Ogólnie wyglądało to tak!
Zamiast tradycyjnego biletu wstępu był zegarek z czipem. Przed wejściem byli wszyscy przeszukiwani jak w więzieniu. Alkoholu swojego nie można było wnieść na festival. W następnym etapie był kasowany ten czip w zegarku. Skasować czipa można było tylko raz, czyli wejść na teren festivalu można było też tylko raz. Jak już tam wszedłeś i byś chciał wyjść, to musiałbyś kupić kolejny bilet. Muzyka na głównej scenie fajnie grała i była dobrej jakości, na pozostałych scenach gorzej było z jakością muzyki. Impreza ogólnie nastawiona na jak największe zyski, jak już wspomniałem swojego alkoholu nie można było wnieść na teren festivalu a ten na miejscu był bardzo drogi. Piwo było bardzo drogie desperados w dodatku ciepły (zapomnij o zimnym) 20zł, zwykłe piwo 15zł. Jedzenie też bardzo drogie, mały hamburger 40zł. Jakość usług na najniższym poziomie.
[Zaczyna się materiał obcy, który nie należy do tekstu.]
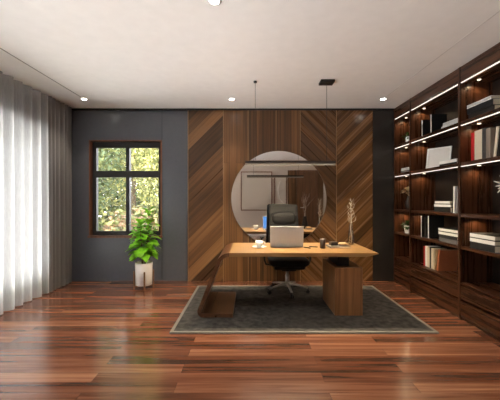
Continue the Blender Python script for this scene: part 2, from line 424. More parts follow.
def shrub(x, y, r, h, label, ms):
    t = thing('garden_shrub', label, 'shrub', (x, y, -.36), group='shrubs under the garden trees')
    bm = bmesh.new()
    for k in range(6):
        a = k * PI / 3; tube(bm, [(0, 0, 0), (math.cos(a) * r * .3, math.sin(a) * r * .3, h * .4), (math.cos(a) * r * .6, math.sin(a) * r * .6, h * .8)], [.03, .02, .01], 6)
    link('stem', bm, bark, t)
    bm = bmesh.new(); crown(bm, (0, 0, h * .52), (r, r, h * .48), 1000, .09, mats=len(ms)); link('foliage', bm, ms, t, recalc=False)
shrub(-4.5, 7.6, .7, 1.7, 'green shrub low in the left pane of the small window', [tl[2], tl[0]])
shrub(-2.9, 7.7, .7, 1.5, 'olive shrub low in the right pane of the small window', [tl[0], tl[3]])

# ------------------------------------------------------------------ curtains
def curtain(name, y0, y1, x, wl, amp, m, label, z0=.012, z1=H - .004, omega=.04, jit=.25):
    bm = bmesh.new(); n = int((y1 - y0) / wl * 14); rows = 7
    ph = [0.0]
    for i in range(n): ph.append(ph[-1] + 2 * PI / 14 * (1 + rnd.uniform(-jit, jit)))
    am = [amp * (1 + .35 * math.sin(i * .13 + 1.3) + rnd.uniform(-.12, .12)) for i in range(n + 1)]
    grid = []
    for r in range(rows + 1):
        s = r / rows; z = z1 + (z0 - z1) * s
        grid.append([bm.verts.new((x + am[i] * math.sin(ph[i]) * (.75 + .35 * s), y0 + (y1 - y0) * i / n - omega * wl * math.cos(ph[i]), z)) for i in range(n + 1)])
    for a, b in zip(grid, grid[1:]):
        for i in range(n):
            bm.faces.new((a[i], a[i + 1], b[i + 1], b[i])).smooth = True
    return tag(link(name, bm, m), label, 'curtain')
curtain('sheer_curtain', -1.3, 4.37, -2.87, .16, .035, sheer('sheer_fabric', (.76, .76, .76, 1), .45), 'white sheer curtain hanging floor to ceiling over the long garden window')
curtain('blackout_curtain', 4.40, 4.97, -2.86, .10, .030, mat('grey_curtain_fabric', srgb(116, 113, 112), .85, bump=.2, bscale=200, var=.06), 'gathered grey opaque curtain in the corner beside the white sheer', omega=.12, jit=.10)

# ------------------------------------------------------------------ downlights
def downlight(x, y, label, e=18):
    t = thing('downlight', label, 'ceiling light', (x, y, H), group='recessed ceiling downlights')
    bm = bmesh.new(); lathe(bm, [(.034, -.001), (.036, -.006), (.050, -.005), (.052, 0)], 24, cap0=False, cap1=False); link('ring', bm, white_matt, t)
    bm = bmesh.new(); lathe(bm, [(.035, -.004), (.035, -.001)], 24); link('lens', bm, lens_m, t)
    l = bpy.data.lights.new('downlight_beam', 'SPOT'); l.energy = e; l.spot_size = math.radians(95); l.spot_blend = .8; l.color = (1, .88, .72); l.shadow_soft_size = .04
    o = bpy.data.objects.new('downlight_beam', l); C.objects.link(o); o.parent = t; o.location = (0, 0, -.03)
downlight(-2.43, 4.54, 'round downlight at the far end of the left ceiling slot')
downlight(-.265, 4.54, 'round downlight in the ceiling near the pendant cord')
downlight(1.95, 4.54, 'round downlight in the ceiling near the bookcase corner')
downlight(-.265, 2.30, 'round downlight in mid ceiling at the top edge of the photo')
downlight(1.95, 2.30, 'round downlight at the near end of the right ceiling slot', 18)
downlight(-2.43, 2.30, 'round downlight halfway along the left ceiling slot')

# ------------------------------------------------------------------ pendant
baffle = mat('matt_black_baffle', srgb(14, 14, 14), 1.0, spec=0)
pn = thing('linear_pendant', 'long thin black linear pendant lamp hanging by two cords over the desk', 'pendant lamp', (.50, 3.86, 1.757))
bm = bmesh.new(); box(bm, -.56, .56, -.024, .024, .022, .050, bev=.001, seg=1); link('housing', bm, mat('bronze_grey_metal', srgb(56, 49, 44), .5, .2, var=.08), pn)
lips = lambda bm, t0, t1, z0, z1: [box(bm, *q, z0, z1) for q in ((-.56 + t0, .56 - t0, -.024 + t0, -.024 + t1), (-.56 + t0, .56 - t0, .024 - t1, .024 - t0), (-.56 + t0, -.56 + t1, -.024 + t1, .024 - t1), (.56 - t1, .56 - t0, -.024 + t1, .024 - t1))]
bm = bmesh.new(); lips(bm, .0015, .004, .0012, .0218); link('baffle', bm, baffle, pn)
bm = bmesh.new(); lips(bm, 0, .0013, .0012, .0218); link('bottom_trim', bm, mat('pale_trim_metal', srgb(150, 140, 128), .5, .3, var=.05), pn)
bm = bmesh.new(); box(bm, -.553, .553, -.0185, .0185, .014, .0215); link('diffuser', bm, pend_m, pn)
for x, n in ((-.435, 'round'), (.455, 'box')):
    bm = bmesh.new(); tube(bm, [(x, 0, .06), (x, 0, H - 1.757 - .004)], .0025, 6); link('cord', bm, black_metal, pn)
bm = bmesh.new(); lathe(bm, [(.02, H - 1.757 - .02), (.022, H - 1.757)], 16, cx=-.435); link('ceiling_rose', bm, black_metal, pn)
bm = bmesh.new(); box(bm, .37, .54, -.07, .07, H - 1.757 - .03, H - 1.757 - .001, bev=.003); link('driver_box', bm, black_paint, pn)

# ------------------------------------------------------------------ round mirror
mr = thing('round_mirror', 'large round frameless mirror on the walnut wall behind the desk', 'mirror', (.464, YB - .035, 1.343))
bm = bmesh.new(); r = bmesh.ops.create_cone(bm, cap_ends=True, segments=96, radius1=.766, radius2=.766, depth=.010, matrix=Matrix.Translation((0, -.010, 0)) @ Matrix.Rotation(PI / 2, 4, 'X'))
link('mirror_glass', bm, mirror_m, mr)
bm = bmesh.new()
seg = 96
prof = [(.767, -.016), (.775, -.016), (.775, 0), (.767, 0)]
rings = [[bm.verts.new((r_ * math.cos(2 * PI * i / seg), y_, r_ * math.sin(2 * PI * i / seg))) for r_, y_ in prof] for i in range(seg)]
for i in range(seg):
    a, b = rings[i], rings[(i + 1) % seg]
    for k in range(4): bm.faces.new((a[k], a[(k + 1) % 4], b[(k + 1) % 4], b[k]))
link('rim', bm, mat('mirror_rim', srgb(120, 104, 86), .3, .7), mr)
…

Ogólny syf i zaszczane i zasrane kible, dramat! Mało tego wracając do piwa, kolejki były duże więc jak ktoś był w dwie osoby lub w więcej, to chciał sobie kupić kilka piw na zapas a tu ZONK. Owszem limitów na alkohol nie było i można było kupić ile się chce, ale obsługa otwierała wszystkie piwa na miejscu za ciebie, tłumacząc się tym że zakapslowane piwo czy puszka to broń terrorystyczna, którą mógłbyś rzucić w kogoś z ludzi tam przebywających. Była to totalna bzdura, chodziło o to żebyś szybko wypił piwo bo ci się wygazuje i wdał kolejne żetony. Celowo napisałem żetony, bo nie było fizycznej kasy na tym festivalu. Ten śmieszny zegarek z czipem można było sobie doładować i nim się płaciło za wszystko na festivalu. Teraz jest debata w internecie co ze zwrotami środków które komuś zostały na tym zegarku. Zobaczymy co z tego wyjdzie, bo wał polegał na tym że nikt nie dawał paragonów, co jest niezgodne z polskim prawem.
Tak że ja na tym sunrise festival byłem pierwszy i ostatni raz w życiu.